MBE : Au niveau villageois les Gumac constituent des Unions de Gumac, qui se regroupent au niveau de la Fédération régionale. La fédération rassemble les demandes issues des unions (en crédit, charrues et charrettes) et sert d’intermédiaire. C’est elle aussi qui organise les formations. Les unions jouent le rôle d’interface entre la fédération et la base. Ce sont elles qui connaissent les besoins des Gumac qui les composent, elles assurent aussi le suivi des crédits octroyés et rendent des comptes à la fédération. Pour permettre à ces structures de fonctionner, chaque Gumac cotise 5 000 FCFA/an à son union et une part est reversée à la fédération.
GDS : Les Gumac s’intéressent-ils également à la motorisation ?
MBE : Dans les zones cotonnières, la motorisation n’est pas adaptée et on doit aider les producteurs à avoir un meilleur accès à la traction animale, mais nous avons aussi de grandes plaines rizicoles où il est possible d’envisager la motorisation. Pour le moment, ces plaines ne sont pas aménagées, et les Gumac souhaitent acquérir des équipements (tracteurs, charrues, cultivateurs) pour les mettre en culture.
Actuellement, la motorisation fait partie de la politique agricole de l’État, avec le programme Team 10. Le Tchad a ainsi reçu des tracteurs et une usine d’assemblage a été créée à N’Djamena. Jusqu’à ce jour malheureusement, les Gumac n’ont pas encore eu accès à ces tracteurs, mais nous sommes en négociation pour en obtenir.

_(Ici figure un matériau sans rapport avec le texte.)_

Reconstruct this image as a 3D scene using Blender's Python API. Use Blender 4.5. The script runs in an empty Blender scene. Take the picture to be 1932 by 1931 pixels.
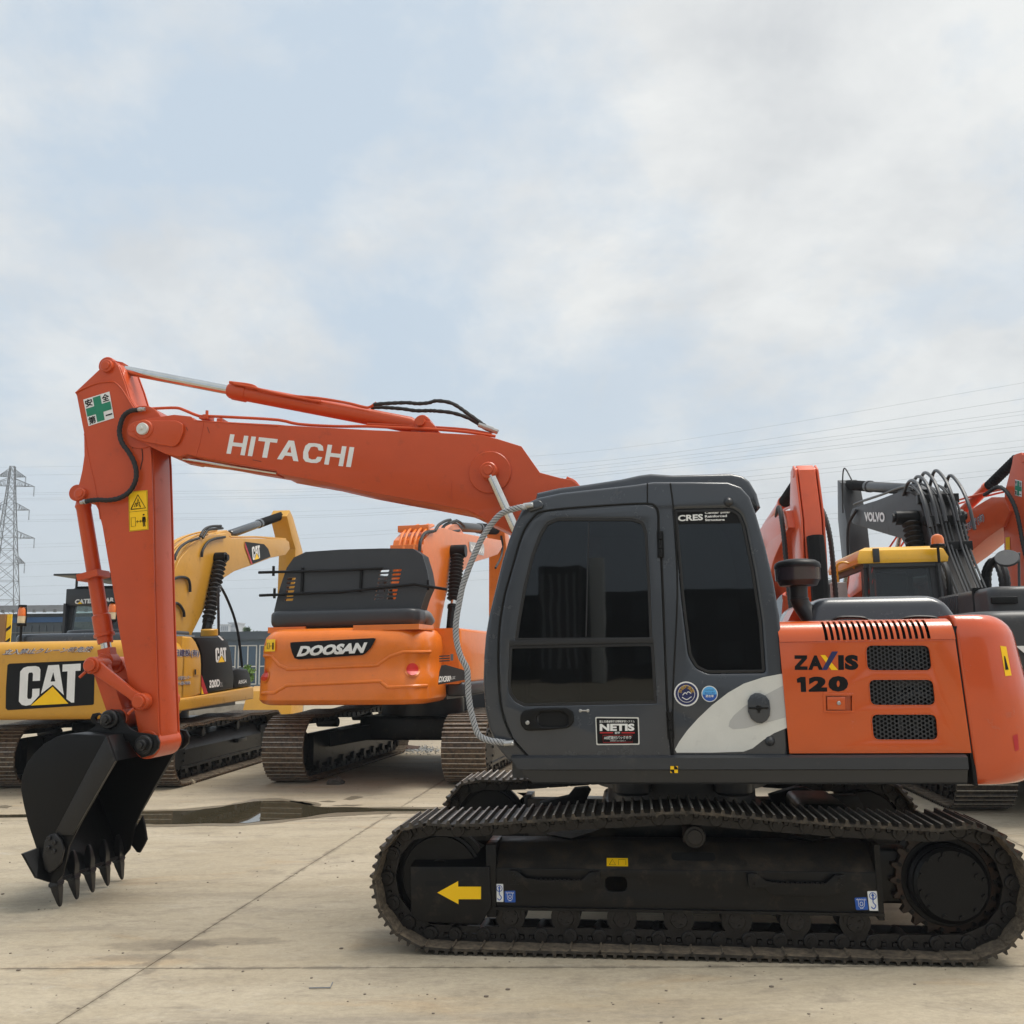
import bpy, bmesh, math, random
from mathutils import Vector, Matrix, noise
from math import radians as RD, sin, cos, pi
random.seed(7)
sc = bpy.context.scene
COL = sc.collection
# ---------------------------------------------------------------- camera
F_PX, TILT, ROLL, CAM_H = 1780., RD(8.9), 0.015, 1.65
fw = Vector((0, cos(TILT), sin(TILT))); up0 = Vector((0, -sin(TILT), cos(TILT))); rt0 = Vector((1, 0, 0))
rt = cos(ROLL)*rt0 - sin(ROLL)*up0; up = sin(ROLL)*rt0 + cos(ROLL)*up0
CAM = Vector((0, 0, CAM_H))
cd = bpy.data.cameras.new('camera'); cam = bpy.data.objects.new('camera', cd); COL.objects.link(cam)
cd.sensor_width = 36; cd.lens = 36*F_PX/1932; cd.clip_start = .05; cd.clip_end = 5000
m = Matrix((rt, up, -fw)).transposed().to_4x4(); m.translation = CAM; cam.matrix_world = m
sc.camera = cam
# ---------------------------------------------------------------- sky, sun, exposure
SUN_EL, SUN_AZ = RD(67), RD(78)          # azimuth measured from +Y towards +X
w = bpy.data.worlds.new('World'); sc.world = w; w.use_nodes = True
nt = w.node_tree; N = nt.nodes; L = nt.links; N.clear()
def nn(t, **k):
    n = N.new(t)
    for a, b in k.items(): setattr(n, a, b)
    return n
sky = nn('ShaderNodeTexSky', sky_type='NISHITA', sun_disc=False, sun_elevation=SUN_EL, sun_rotation=SUN_AZ, dust_density=3.0, air_density=1.0)
tc = nn('ShaderNodeTexCoord'); sep = nn('ShaderNodeSeparateXYZ'); L.new(tc.outputs['Generated'], sep.inputs[0])
mx = nn('ShaderNodeMath', operation='MAXIMUM'); L.new(sep.outputs['Z'], mx.inputs[0]); mx.inputs[1].default_value = 0.0
ad = nn('ShaderNodeMath', operation='ADD'); L.new(mx.outputs[0], ad.inputs[0]); ad.inputs[1].default_value = .30
dv = nn('ShaderNodeVectorMath', operation='DIVIDE'); cb = nn('ShaderNodeCombineXYZ')
for i in range(3): L.new(ad.outputs[0], cb.inputs[i])
L.new(tc.outputs['Generated'], dv.inputs[0]); L.new(cb.outputs[0], dv.inputs[1])
mp = nn('ShaderNodeMapping'); L.new(dv.outputs[0], mp.inputs[0]); mp.inputs['Location'].default_value = (3.1, 1.7, .4); mp.inputs['Scale'].default_value = (1.0, .8, 1)
n1 = nn('ShaderNodeTexNoise'); n1.inputs['Scale'].default_value = 1.9; n1.inputs['Detail'].default_value = 13; n1.inputs['Roughness'].default_value = .62; n1.inputs['Distortion'].default_value = .15
L.new(mp.outputs[0], n1.inputs['Vector'])
r1 = nn('ShaderNodeValToRGB'); r1.color_ramp.elements[0].position = .40; r1.color_ramp.elements[1].position = .58; L.new(n1.outputs['Fac'], r1.inputs[0])
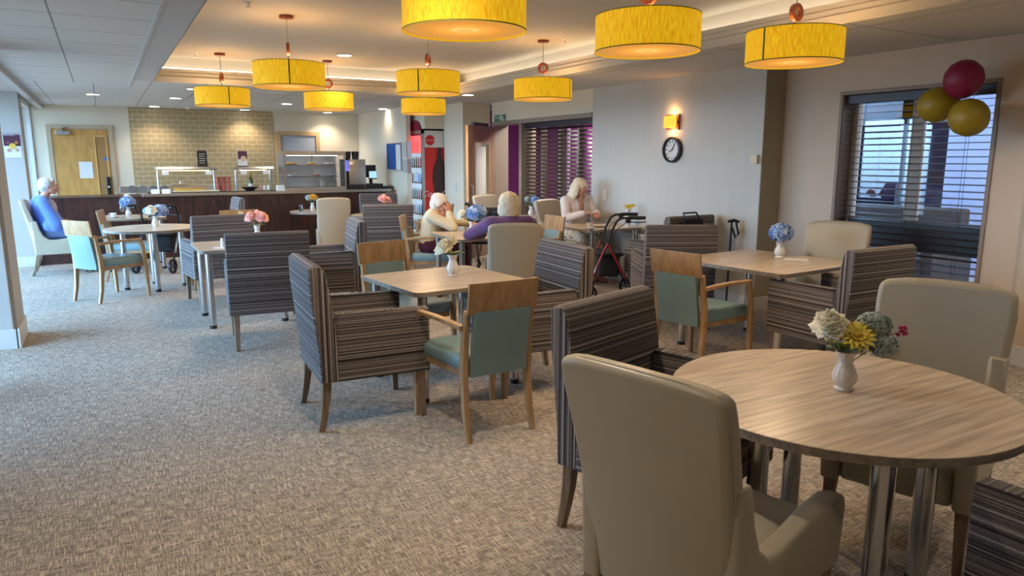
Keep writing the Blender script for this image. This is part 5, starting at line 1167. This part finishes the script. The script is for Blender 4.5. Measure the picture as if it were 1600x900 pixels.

L’association Afdi Poitou- Charentes intervient depuis 1990 dans la région du Logone oriental, au Tchad, et en partenariat depuis 2001 avec l’association tchadienne Atader, qui regroupe 4 fédérations professionnelles régionales : fédération des artisans (Faflor), des greniers communautaires (Komadji), des Gumac (Argumac) et des femmes (Atekor).